Going to TT and absolutely blitzing every single newcomer record, Hickman established himself early on as one to watch – a billing that he’s since lived up to with 10 podiums and five wins from his subsequent six outings there.
Inheriting a ride with the RAF Reserves Honda team in BSB following the TT after the tragic death of its rider Simon Andrews at the North West 200, Hickman was able to finally find himself in the place he believes he needed to be – and then proved his own skills not just on the roads by taking a win at his home race of Cadwell Park later in the year to start a renaissance in his career.
“And then I did alright,” he explained of his first year at the TT. “I did alright at the North West 200, I did alright at the TT, and off the back of that I ended up with a decent enough BSB ride.
“I got lucky at Cadwell when the weather helped and I felt really good and strong. I won a race, and I’ve not looked back since.
“Going to the TT turned around my BSB career. I won a race after starting the year with nothing, for the first time since I joined the championship in 2004 and BSB in 2006. Then the year I ended up without a ride, I won a race, which is really ridiculous.
“Racing at the TT hasn’t made me a better circuit rider, because I’ve always been strong, but it’s enabled me to get the correct opportunities in the right teams. I’ve always had one or the other – the team was good but they had no budget and the bike was a bit naff, or the bike was good and the team wasn’t that good.
“It’s never been the full, complete package, and what TT did was open the doors to get me onto the right bike with the right team and into the right position.”
And, now very much still in the right place with the FHO Racing team in both BSB and on the roads, he’s going into this year’s TT in a more confident place than ever before.
But – and it’s a big but – that will only happen if things feel right for the 35-year-old.
Prepared to deal with the inherent risks of the TT up to a point, he’s more than aware how much danger it comes with, and isn’t ready to go beyond his limits just to win.

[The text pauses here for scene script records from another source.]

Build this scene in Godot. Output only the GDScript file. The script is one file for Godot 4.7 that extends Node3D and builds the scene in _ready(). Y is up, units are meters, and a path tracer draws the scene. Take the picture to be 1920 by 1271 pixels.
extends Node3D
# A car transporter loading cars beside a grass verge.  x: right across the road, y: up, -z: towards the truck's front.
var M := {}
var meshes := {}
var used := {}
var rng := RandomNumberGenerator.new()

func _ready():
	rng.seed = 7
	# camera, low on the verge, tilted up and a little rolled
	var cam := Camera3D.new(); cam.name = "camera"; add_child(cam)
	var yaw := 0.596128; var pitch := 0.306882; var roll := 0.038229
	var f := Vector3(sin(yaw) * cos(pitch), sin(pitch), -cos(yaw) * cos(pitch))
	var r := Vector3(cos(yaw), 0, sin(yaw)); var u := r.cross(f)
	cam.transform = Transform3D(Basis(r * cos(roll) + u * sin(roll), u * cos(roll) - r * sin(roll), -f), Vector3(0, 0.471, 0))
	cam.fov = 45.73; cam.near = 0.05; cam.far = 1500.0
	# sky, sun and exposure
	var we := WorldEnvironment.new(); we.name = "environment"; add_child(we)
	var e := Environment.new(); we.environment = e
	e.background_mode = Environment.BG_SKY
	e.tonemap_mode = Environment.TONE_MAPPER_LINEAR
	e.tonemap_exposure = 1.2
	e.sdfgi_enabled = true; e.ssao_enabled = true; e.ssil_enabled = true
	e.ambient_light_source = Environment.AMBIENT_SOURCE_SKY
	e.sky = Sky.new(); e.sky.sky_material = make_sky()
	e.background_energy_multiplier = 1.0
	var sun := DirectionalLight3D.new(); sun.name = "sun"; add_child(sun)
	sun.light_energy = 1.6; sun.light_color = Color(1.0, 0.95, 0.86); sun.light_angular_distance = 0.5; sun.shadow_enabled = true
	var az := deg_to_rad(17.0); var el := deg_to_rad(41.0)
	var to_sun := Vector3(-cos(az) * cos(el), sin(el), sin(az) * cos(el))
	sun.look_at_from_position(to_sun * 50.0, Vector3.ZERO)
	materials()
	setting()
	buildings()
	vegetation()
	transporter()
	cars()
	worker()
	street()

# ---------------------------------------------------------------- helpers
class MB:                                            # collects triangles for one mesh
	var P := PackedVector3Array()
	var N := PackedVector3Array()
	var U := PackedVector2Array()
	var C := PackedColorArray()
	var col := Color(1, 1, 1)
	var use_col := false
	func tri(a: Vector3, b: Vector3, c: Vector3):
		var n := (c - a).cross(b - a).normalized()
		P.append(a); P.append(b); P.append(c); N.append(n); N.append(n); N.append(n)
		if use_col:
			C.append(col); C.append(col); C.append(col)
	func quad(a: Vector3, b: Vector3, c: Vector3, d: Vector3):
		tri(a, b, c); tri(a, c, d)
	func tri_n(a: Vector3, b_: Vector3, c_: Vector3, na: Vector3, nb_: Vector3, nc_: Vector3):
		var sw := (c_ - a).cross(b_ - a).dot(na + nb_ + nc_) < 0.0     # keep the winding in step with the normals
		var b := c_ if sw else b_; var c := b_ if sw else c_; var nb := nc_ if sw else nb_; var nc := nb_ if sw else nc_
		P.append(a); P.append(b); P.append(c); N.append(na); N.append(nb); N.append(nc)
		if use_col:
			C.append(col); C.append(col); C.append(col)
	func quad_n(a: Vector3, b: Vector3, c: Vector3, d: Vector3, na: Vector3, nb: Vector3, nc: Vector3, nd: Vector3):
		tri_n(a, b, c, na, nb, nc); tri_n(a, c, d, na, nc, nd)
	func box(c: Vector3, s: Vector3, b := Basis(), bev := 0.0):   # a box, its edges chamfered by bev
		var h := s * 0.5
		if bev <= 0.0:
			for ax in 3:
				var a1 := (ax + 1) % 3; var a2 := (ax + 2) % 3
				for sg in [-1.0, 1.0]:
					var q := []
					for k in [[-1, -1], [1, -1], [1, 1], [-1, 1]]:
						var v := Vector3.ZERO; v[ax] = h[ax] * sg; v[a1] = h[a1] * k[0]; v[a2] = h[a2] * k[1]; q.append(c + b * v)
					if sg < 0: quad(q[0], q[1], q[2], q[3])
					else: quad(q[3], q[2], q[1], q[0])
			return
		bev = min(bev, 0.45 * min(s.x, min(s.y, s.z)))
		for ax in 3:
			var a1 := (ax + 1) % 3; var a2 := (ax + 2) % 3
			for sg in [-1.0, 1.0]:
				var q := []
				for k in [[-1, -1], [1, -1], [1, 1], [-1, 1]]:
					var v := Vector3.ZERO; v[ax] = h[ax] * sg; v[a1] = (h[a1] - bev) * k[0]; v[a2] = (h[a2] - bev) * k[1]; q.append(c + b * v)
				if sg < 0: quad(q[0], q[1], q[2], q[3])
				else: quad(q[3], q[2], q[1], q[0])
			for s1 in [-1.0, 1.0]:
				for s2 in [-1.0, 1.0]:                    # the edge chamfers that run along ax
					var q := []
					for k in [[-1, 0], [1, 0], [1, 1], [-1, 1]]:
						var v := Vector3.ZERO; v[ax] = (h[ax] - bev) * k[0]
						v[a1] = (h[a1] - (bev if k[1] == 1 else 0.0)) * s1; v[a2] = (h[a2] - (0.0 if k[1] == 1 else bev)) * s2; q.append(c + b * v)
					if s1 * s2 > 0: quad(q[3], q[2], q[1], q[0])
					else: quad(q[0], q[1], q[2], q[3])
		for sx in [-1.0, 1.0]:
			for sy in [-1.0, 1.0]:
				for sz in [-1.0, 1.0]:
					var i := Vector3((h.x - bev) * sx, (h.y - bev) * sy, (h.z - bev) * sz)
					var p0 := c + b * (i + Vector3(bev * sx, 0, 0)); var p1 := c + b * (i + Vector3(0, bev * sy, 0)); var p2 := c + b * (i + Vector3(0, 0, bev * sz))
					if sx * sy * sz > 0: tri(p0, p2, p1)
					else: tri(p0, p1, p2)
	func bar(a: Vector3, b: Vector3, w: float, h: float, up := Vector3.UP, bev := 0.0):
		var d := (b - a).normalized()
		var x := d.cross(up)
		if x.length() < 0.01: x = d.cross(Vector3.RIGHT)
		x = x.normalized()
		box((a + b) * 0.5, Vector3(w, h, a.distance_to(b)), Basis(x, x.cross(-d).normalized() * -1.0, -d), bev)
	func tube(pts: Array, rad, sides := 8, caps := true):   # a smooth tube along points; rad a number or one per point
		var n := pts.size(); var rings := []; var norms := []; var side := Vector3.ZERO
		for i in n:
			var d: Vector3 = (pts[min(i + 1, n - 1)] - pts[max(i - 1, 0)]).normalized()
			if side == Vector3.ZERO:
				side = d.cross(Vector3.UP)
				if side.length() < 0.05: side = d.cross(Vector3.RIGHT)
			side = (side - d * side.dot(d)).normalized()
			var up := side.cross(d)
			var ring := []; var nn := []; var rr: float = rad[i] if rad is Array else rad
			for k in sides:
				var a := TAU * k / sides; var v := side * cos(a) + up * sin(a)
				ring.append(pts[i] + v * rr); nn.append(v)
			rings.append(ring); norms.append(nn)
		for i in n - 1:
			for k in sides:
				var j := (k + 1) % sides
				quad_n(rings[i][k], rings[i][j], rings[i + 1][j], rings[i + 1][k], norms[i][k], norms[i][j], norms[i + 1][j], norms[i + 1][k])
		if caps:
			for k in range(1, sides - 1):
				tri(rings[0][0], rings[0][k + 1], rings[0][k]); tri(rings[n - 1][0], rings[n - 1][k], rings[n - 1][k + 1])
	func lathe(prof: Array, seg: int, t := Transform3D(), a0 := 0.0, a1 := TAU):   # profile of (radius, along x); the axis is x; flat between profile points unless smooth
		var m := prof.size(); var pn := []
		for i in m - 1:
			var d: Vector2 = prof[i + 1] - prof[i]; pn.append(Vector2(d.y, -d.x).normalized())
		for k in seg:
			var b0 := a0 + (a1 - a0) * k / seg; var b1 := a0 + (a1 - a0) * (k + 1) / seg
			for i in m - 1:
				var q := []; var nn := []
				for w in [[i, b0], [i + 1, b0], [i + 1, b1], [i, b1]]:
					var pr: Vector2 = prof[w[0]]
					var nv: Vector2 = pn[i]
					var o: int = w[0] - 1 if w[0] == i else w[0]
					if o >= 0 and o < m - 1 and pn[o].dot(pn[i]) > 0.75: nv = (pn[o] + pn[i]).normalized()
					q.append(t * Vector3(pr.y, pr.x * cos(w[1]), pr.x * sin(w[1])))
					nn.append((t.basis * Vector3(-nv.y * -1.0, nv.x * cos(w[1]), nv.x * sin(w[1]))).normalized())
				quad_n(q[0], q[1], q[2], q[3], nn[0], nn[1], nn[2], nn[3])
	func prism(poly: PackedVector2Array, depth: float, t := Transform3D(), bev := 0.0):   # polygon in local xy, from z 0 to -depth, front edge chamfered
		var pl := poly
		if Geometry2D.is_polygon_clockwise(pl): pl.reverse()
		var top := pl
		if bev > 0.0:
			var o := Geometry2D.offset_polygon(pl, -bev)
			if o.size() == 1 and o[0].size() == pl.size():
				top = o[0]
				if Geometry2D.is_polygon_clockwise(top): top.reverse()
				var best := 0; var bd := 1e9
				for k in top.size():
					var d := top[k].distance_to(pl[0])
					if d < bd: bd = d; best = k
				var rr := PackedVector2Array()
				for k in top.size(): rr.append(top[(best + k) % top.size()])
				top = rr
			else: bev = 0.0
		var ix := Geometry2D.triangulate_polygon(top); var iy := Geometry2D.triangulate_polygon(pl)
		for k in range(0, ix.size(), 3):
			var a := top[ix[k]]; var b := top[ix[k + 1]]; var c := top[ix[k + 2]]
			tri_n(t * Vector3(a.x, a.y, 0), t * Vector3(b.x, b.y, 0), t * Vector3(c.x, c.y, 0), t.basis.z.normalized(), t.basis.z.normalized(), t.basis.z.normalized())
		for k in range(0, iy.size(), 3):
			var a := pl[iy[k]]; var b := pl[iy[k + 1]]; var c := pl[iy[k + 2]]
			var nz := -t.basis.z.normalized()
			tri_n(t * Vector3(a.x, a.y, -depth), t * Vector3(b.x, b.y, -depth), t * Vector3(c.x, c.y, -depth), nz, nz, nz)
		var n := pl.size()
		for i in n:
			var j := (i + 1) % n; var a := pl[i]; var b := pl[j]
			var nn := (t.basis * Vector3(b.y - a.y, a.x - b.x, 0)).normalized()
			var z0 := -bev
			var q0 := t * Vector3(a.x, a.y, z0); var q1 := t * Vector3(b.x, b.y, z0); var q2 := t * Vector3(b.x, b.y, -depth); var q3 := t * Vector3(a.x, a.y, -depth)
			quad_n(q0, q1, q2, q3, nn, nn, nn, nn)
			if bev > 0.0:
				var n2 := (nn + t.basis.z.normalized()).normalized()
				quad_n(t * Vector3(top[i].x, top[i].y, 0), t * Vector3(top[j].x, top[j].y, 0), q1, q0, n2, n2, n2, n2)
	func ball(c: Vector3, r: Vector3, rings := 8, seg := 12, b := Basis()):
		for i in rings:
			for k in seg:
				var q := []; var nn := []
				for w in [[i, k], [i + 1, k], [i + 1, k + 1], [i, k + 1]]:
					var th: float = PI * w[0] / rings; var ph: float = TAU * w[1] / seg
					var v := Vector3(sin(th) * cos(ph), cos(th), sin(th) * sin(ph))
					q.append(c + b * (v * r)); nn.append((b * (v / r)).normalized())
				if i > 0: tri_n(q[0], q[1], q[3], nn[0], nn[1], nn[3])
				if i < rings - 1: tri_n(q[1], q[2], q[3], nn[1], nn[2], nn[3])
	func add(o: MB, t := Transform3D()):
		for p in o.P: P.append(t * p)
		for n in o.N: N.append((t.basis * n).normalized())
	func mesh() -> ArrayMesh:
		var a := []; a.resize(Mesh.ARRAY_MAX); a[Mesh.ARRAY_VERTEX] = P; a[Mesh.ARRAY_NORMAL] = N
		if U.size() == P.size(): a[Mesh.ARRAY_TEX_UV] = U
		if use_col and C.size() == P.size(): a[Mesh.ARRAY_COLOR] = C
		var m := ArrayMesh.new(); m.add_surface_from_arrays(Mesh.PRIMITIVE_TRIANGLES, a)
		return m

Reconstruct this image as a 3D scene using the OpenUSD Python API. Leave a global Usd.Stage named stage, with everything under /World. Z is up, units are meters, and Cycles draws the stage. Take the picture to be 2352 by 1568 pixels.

“The target is always to go there and win,” he said. “The difference for me, I think, is that I want to win but I don’t put the pressure on myself to win.
“I know the team is capable, I know the bike is capable, I know I’m capable because I’ve done it – but if things aren’t feeling right then it’s just not your day.
“I will not put myself out of my comfort zone by saying ‘I’m not feeling right and I need to push a bit more.’
“I’ll push until where I’m comfortable, and if I’m comfortable I’ll have a go. If things aren’t right, I’ll just come back next year or tomorrow or whenever it is.
“The risk is just too much, and you have to be in the right frame of mind. If it is, brilliant.”